For Chef Jonathan Rhodes, cooking is about culture. Inspired by the desire to feed and provide for his community, Chef Jonny decided to take action by attending culinary school at the Art institute of Houston. Chef Jonny's work experience is founded in time at several high-profile restaurants including Gramercy Tavern, The Inn at Dos Brisas, and Oxheart. During this time Rhodes was inspired to launch the Jensen Chronicles — a pop-up restaurant serving dishes that told the story of poverty on Jensen Drive.
Named after Rhodes’ childhood neighborhood, The Jensen Chronicles not only helped Rhodes hone his culinary identity, but also served as motivation for the young chef to pursue additional education via a bachelor’s degree in history from the University of Houston-Downtown. Culminating these experiences, Rhodes' ventured out to create Indigo — a neo-soulfood fine dining experience, featuring a tasting menu focused on dishes inspired by a blend of the suffrage of Aboriginal/ Black/ African Americans, his personal experiences and Houston's Greater 5th Ward neighborhood where he grew up.
Making its debut in July 2018, Indigo brought a physical structure to the tastes of the Jensen Chronicles. Chef Rhodes' presented a trio of rotating five-course tasting menus that were meant to not only tantalize the senses, but also provoke conversation about the history, culture, and social experiences that have shaped and guided Afro American foodways.

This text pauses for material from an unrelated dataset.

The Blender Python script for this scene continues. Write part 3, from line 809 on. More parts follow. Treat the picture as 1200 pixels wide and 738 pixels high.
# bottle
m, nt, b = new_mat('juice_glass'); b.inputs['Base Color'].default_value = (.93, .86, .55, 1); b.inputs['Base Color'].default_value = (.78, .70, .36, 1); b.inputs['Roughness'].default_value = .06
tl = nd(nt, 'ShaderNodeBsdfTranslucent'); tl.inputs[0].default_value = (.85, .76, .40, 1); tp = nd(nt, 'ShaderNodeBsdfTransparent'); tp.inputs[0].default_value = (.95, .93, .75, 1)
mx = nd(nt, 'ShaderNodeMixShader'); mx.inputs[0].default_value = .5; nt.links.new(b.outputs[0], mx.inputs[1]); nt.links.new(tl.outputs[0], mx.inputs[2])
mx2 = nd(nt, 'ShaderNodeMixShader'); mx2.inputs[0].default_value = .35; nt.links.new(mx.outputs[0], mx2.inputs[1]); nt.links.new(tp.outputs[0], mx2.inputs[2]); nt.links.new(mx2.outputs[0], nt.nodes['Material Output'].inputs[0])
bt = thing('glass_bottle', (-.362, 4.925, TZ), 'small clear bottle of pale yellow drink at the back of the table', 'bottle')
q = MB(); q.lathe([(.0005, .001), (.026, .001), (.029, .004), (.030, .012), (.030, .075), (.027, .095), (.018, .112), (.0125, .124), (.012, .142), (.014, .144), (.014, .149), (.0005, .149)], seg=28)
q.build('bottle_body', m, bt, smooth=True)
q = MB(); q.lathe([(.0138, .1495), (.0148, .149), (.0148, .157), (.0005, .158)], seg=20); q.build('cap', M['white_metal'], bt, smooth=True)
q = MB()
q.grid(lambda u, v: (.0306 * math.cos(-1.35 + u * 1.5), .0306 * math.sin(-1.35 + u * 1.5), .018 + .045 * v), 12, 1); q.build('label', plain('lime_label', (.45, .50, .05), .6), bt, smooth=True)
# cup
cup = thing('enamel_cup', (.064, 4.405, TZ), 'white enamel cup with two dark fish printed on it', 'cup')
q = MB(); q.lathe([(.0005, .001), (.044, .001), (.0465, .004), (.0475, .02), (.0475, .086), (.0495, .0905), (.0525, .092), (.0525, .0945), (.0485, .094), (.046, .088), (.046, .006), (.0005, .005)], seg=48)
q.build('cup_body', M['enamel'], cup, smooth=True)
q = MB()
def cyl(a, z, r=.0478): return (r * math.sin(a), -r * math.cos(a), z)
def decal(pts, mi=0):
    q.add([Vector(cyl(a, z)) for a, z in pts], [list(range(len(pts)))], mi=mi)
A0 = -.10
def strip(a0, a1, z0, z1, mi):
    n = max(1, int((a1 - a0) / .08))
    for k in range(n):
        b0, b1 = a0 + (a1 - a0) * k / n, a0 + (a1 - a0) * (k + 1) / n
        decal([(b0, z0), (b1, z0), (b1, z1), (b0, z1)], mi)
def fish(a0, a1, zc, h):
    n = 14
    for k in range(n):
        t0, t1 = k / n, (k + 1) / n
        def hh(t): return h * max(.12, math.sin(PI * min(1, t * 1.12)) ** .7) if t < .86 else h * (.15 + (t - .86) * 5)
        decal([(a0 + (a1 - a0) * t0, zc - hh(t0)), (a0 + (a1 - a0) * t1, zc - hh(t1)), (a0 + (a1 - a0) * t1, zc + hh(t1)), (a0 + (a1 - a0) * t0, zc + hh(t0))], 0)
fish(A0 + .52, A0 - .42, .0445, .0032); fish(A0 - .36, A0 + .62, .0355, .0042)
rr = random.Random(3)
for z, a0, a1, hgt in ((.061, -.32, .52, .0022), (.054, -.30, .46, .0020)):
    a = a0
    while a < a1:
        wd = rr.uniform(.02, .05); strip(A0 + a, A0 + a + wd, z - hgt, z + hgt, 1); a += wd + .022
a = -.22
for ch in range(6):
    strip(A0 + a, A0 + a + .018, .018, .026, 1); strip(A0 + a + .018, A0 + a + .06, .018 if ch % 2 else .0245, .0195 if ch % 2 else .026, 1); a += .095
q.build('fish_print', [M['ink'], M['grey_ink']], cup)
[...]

For his work with Indigo, Chef Jonny earned a semi-finalist nomination for James Beard Foundation in 2019 for Rising Star Chef of the Year Award, while Indigo also earned top spots on Food & Wine, GQ, Eater and Texas Monthly’s Best New Restaurants Lists, as well as TIME’s “World’s 100 Greatest Places of 2019.” Before closing its doors in 2021, Rhodes had already calculated how to convert the farm to table restaurant experience into a self-sustainable grocery store titled, Broham Fine Soulfood & Groceries supplied by Rhodes’ nearby Farm(s) titled, Food Fight Farms. Leaving his monumental restaurant in the past to take on the challenge, Food Apartheid & Agricultural Oppression in the local community not only by constructing an eclectic 6 acre farm, but a retail space for those products; as well as products from other local farms and ranches.
From Jensen Chronicles, Indigo to Broham & Food Fight Farms Chef Rhodes' mission is to continue advancing the culture through agriculture and landownership as it represents the sacrifice and beauty of the Afro American experience — Self- Sustainable grocery store born out of necessity, but curated with love and skill. Striving to continue to shed light on the social responsibility of food preparation through his current initiative, Food Fight Farms future mission is to create more independent land ownership as means for producing food for ones-self or to barter.